Ahmadinejad’s Speech at Durban II

This week Israel observes Yom Hashoah, the day of remembrance for the Holocaust. This month marks the anniversary of the start of the Rwandan genocide. This year is the 60th anniversary of the Genocide Convention.

So, in celebration of these events, the Durban Review Conference on racism elected to give its stage to the world’s most prominent Holocaust denier and anti-Semite, President Mahmoud Ahmadinejad of Iran. This is a person who is not satisfied just to deny the Holocaust, but to propose another in his exhortation to “wipe Israel off the map” and through his country’s support of terrorist groups like Hamas and Hezbollah. Ahmadinejad did not disappoint in his remarks.
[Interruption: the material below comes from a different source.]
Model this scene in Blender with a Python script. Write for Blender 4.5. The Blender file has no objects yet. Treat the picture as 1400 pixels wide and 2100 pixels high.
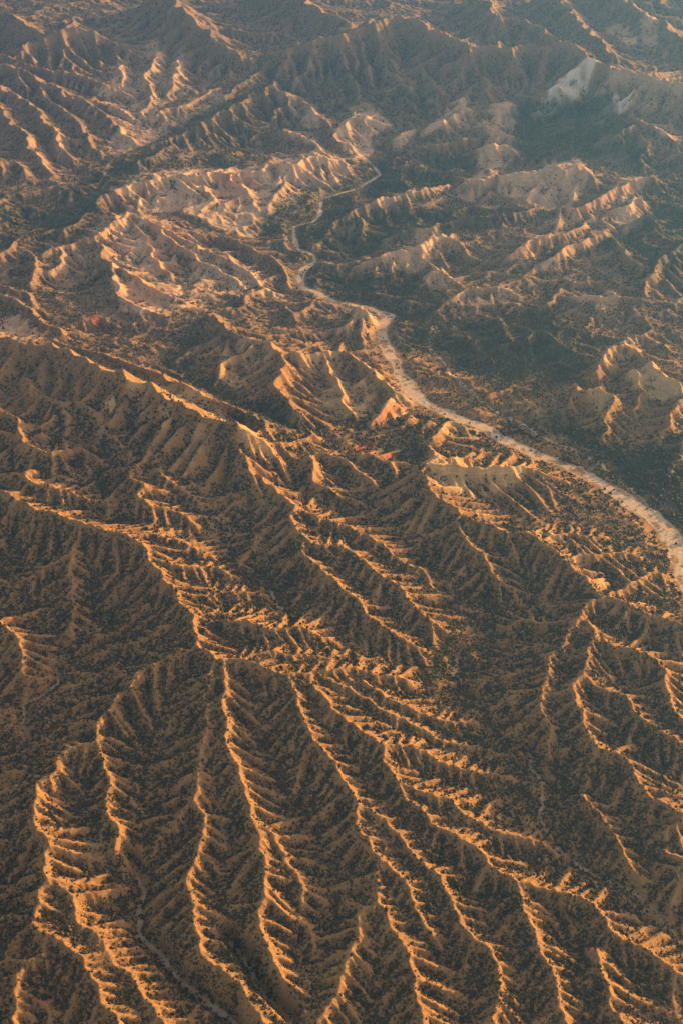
import bpy, math, random, time
import numpy as np
# ---------------------------------------------------------------- camera, world, sun, exposure
sc=bpy.context.scene
cam_d=bpy.data.cameras.new("camera"); cam=bpy.data.objects.new("camera",cam_d)
sc.collection.objects.link(cam); sc.camera=cam
cam_d.sensor_fit='VERTICAL'; cam_d.angle=math.radians(44.0); cam_d.clip_start=5; cam_d.clip_end=60000
cam.location=(0,0,1150); cam.rotation_euler=(math.radians(90-35.0),0,0)
SUN_EL=math.radians(9.5); SUN_AZ=math.radians(60.0)      # azimuth clockwise from the view direction (+Y)
w=bpy.data.worlds.new("World"); sc.world=w; w.use_nodes=True
nt=w.node_tree; bg=nt.nodes["Background"]
sky=nt.nodes.new("ShaderNodeTexSky"); sky.sky_type='NISHITA'; sky.sun_disc=False
sky.sun_elevation=SUN_EL; sky.sun_rotation=SUN_AZ; sky.altitude=1000; sky.dust_density=3.0; sky.air_density=1.0
tint=nt.nodes.new('ShaderNodeMix'); tint.data_type='RGBA'; tint.blend_type='MULTIPLY'; tint.inputs[0].default_value=1.0; tint.inputs[7].default_value=(1.38,0.92,0.67,1)
nt.links.new(sky.outputs[0],tint.inputs[6]); nt.links.new(tint.outputs[2],bg.inputs[0]); bg.inputs[1].default_value=0.13
sun_d=bpy.data.lights.new("sun",'SUN'); sun_d.energy=4.6; sun_d.angle=math.radians(0.5); sun_d.color=(1.0,0.58,0.17)
sun=bpy.data.objects.new("sun",sun_d); sc.collection.objects.link(sun)
sun.rotation_euler=(math.pi/2-SUN_EL,0,math.pi-SUN_AZ)
sc.view_settings.view_transform='Standard'; sc.view_settings.look='None'
sc.view_settings.exposure=2.0; sc.view_settings.gamma=1.0
sc.render.engine='CYCLES'
sc.cycles.volume_bounces=0; sc.cycles.max_bounces=4; sc.cycles.diffuse_bounces=2
T0=time.time()
def log(*a): print('[%.1fs]'%(time.time()-T0),*a,flush=True)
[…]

He rose to great applause from many of the government delegates and, shamefully, from some of the NGOs. Some protestors did rush the stage wearing clown wigs, but they were removed. Ignoring that brief disturbance, Ahmadinejad proceeded to:

· Attack Europe and the U.S. for slavery and occupation of countries around the world.

· Dismiss the U.N. Security Council as a tool of the West and a means for imposing racism and oppression on other peoples.

· Accuse the U.S. and Europe of establishing and supporting a “racist” and “cruel” regime in Israel that has committed genocide and brutalities on Palestinians.

· Assert that the Iraq war was an avaricious effort by the U.S., conceived in collusion with “Zionists.” to control Iraq’s resources and support the interests of military arms manufacturers.

· Label U.S. foreign policy as “racist” and “discriminatory.”

· Call on the international community to combat Zionism, which he described a malicious racism that has “tarnished” the conscience of humanity.  To Zionisms other evils, he added the charge of scheming and working to oppose the objectives of the Durban II conference.

· Announce that “inequitable and unjust management of the world is at the end of the road,” to be replaced by a “common global system” to meet the needs of “world society” through “collective material interest.”

These comments were oddly interspersed by frequent exhortations of love for mankind and justice, but they only served to underscore the hostility of his message.

Ahmadinejad concluded his remarks to great applause among a portion of the delegates. Only hours into the event, the Durban Review Conference on racism seems to have already hit its nadir. At least let’s hope so.